« Avant, je faisais des travaux acrobatiques en hauteur », raconte le jeune homme, rencontré sur le Salon de l’Agriculture. « Mais j’étais en quête d’un mieux-être. Cela ne me nourrissait plus intérieurement. Je voulais m’ancrer sur le territoire et j’ai eu une prise de conscience autour des enjeux de l’alimentation. »
Désormais co-gérant de la ferme des Baraques depuis avril 2017, il « sème et récolte son blé, produit sa farine et fait ensuite son pain bio ». Une activité épanouissante, et rentable à la fois, puisque avec son associé et un ouvrier, cette exploitation de 11 hectares produit la moitié des 30 tonnes de blé annuelles nécessaires pour réaliser un chiffre d’affaires de 11.000 euros par mois.
Reconverti grâce à Terre de Liens
Une reconversion réussie rendue possible par l’association Terre de Liens qui lutte contre la disparition des surfaces agricoles et facilite l’installation de paysans en leur louant les fermes tout juste achetées.
Depuis 2007, l’association a d’ailleurs obtenu plus de 75 millions d’euros d’épargne solidaire et 11 millions d’euros de dons qui lui ont permis d’acheter 4.500 hectares et d’installer 260 paysans sur 181 fermes.
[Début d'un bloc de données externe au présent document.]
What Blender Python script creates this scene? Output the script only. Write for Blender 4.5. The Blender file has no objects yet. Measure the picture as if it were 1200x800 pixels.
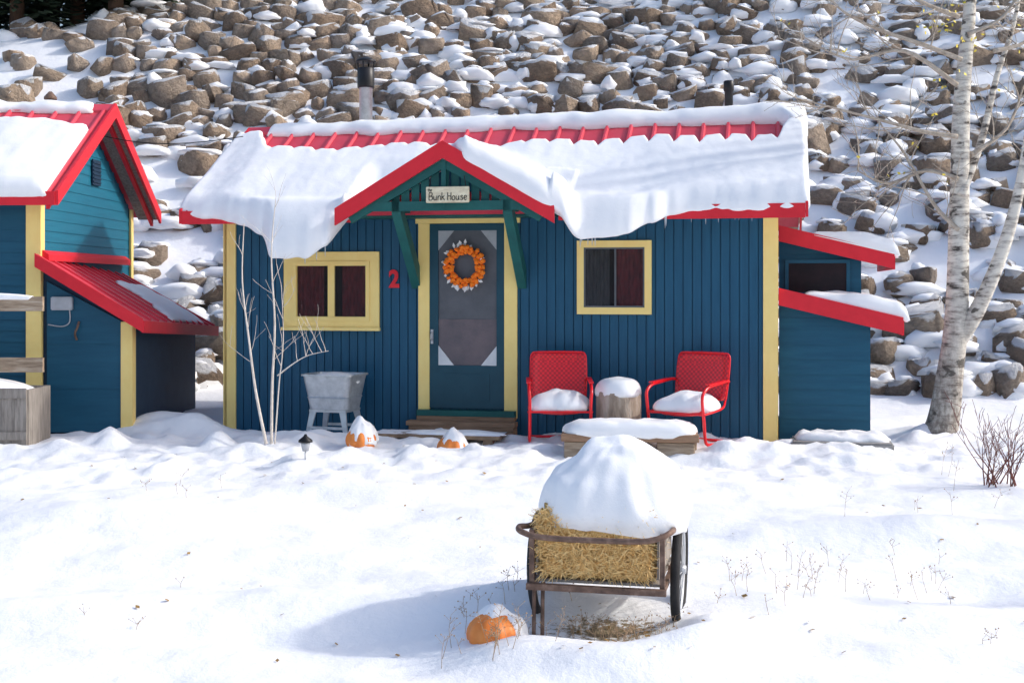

Parmi eux, un ancien policier qui fait du maraîchage ou un ex-DJ qui s’est lancé dans l’apiculture.
Edouard, lui, a commencé à « cheminer » il y a huit ans lorsqu’il a débarqué à Chambéry en filière STAPS à l’université. Il est ensuite devenu cordiste pendant trois ans pour garder le contact avec la nature. Dans l’association pour le maintien d’une agriculture de proximité (Amap) à laquelle il vient d’adhérer, un ex-collègue qui avait repris la ferme des Baraques, convainc le jeune homme élancé, à l’air d’étudiant sage avec ses lunettes et sa barbe naissante bien taillée, de le suivre. « C’est une belle aventure qui s’est présentée. Ça concorde à mes valeurs, je suis en phase », témoigne aujourd’hui le néo-boulanger.
« On peut avoir une vie, des loisirs »
« On vit comme tout le monde, c’est important de le montrer. Dire à des personnes ‘devenez paysan mais restez en galère’, ça n’intéresse personne. Une autre agriculture est possible. On peut avoir une vie, des loisirs, sortir », jure-t-il malgré ses 45 heures hebdomadaires de travail.
Lui se dégage un salaire de 2.000 euros et, avec sa compagne enseignante, il s’octroie une semaine de congés à chaque vacances scolaires. Surtout, ce touche-à-tout sportif continue de pratiquer toute l’année escalade, ski, alpinisme et randonnée. « Si j’avais été propriétaire, cela n’aurait pas été possible », reconnaît-il. « Il aurait fallu bosser tout le temps. Le mode de fonctionnement de Terre de Liens permet d’éviter d’être sous l’emprise d’un emprunt conséquent. »
Les occupants de la ferme, située dans une zone péri-urbaine où le prix du foncier a explosé ces dernières années, versent ainsi à l’association un loyer annuel de 2.700 euros pour un bail renouvelable de neuf ans, quand celle-ci a déboursé 270.000 euros en 2011 pour racheter la bâtisse et le terrain. Sans compter les frais de remise en état et l’investissement en matériel.
« Pour le tri du blé, on utilise toujours un appareil à moteur du début du 20e siècle, rigole l’agriculteur, formé sur le tas. Mais ce n’est pas un handicap car pousser vers le tout automatique et électronique nous éloignerait du produit ».
Le duo à la tête de ce projet à taille humaine aimerait maintenant s’intégrer encore plus dans leur communauté car « cette ferme à un rôle à jouer pour sensibiliser les citoyens et le public scolaire à la disparition des terres agricoles », assure Edouard.
Seul bémol, son activité n’est plus compatible avec son tempérament de globe-trotter, lui qui a bourlingué en Amérique du Sud ou pédalé entre la Croatie et la Turquie « pour voir ce qu’il se passe là-bas, comment vivent les hommes ». « Avant, partir trois mois, c’était le minimum pour moi. Bon, là ce n’est plus trop possible mais mon équilibre a changé et je ne regrette rien, bien au contraire », certifie le jeune homme.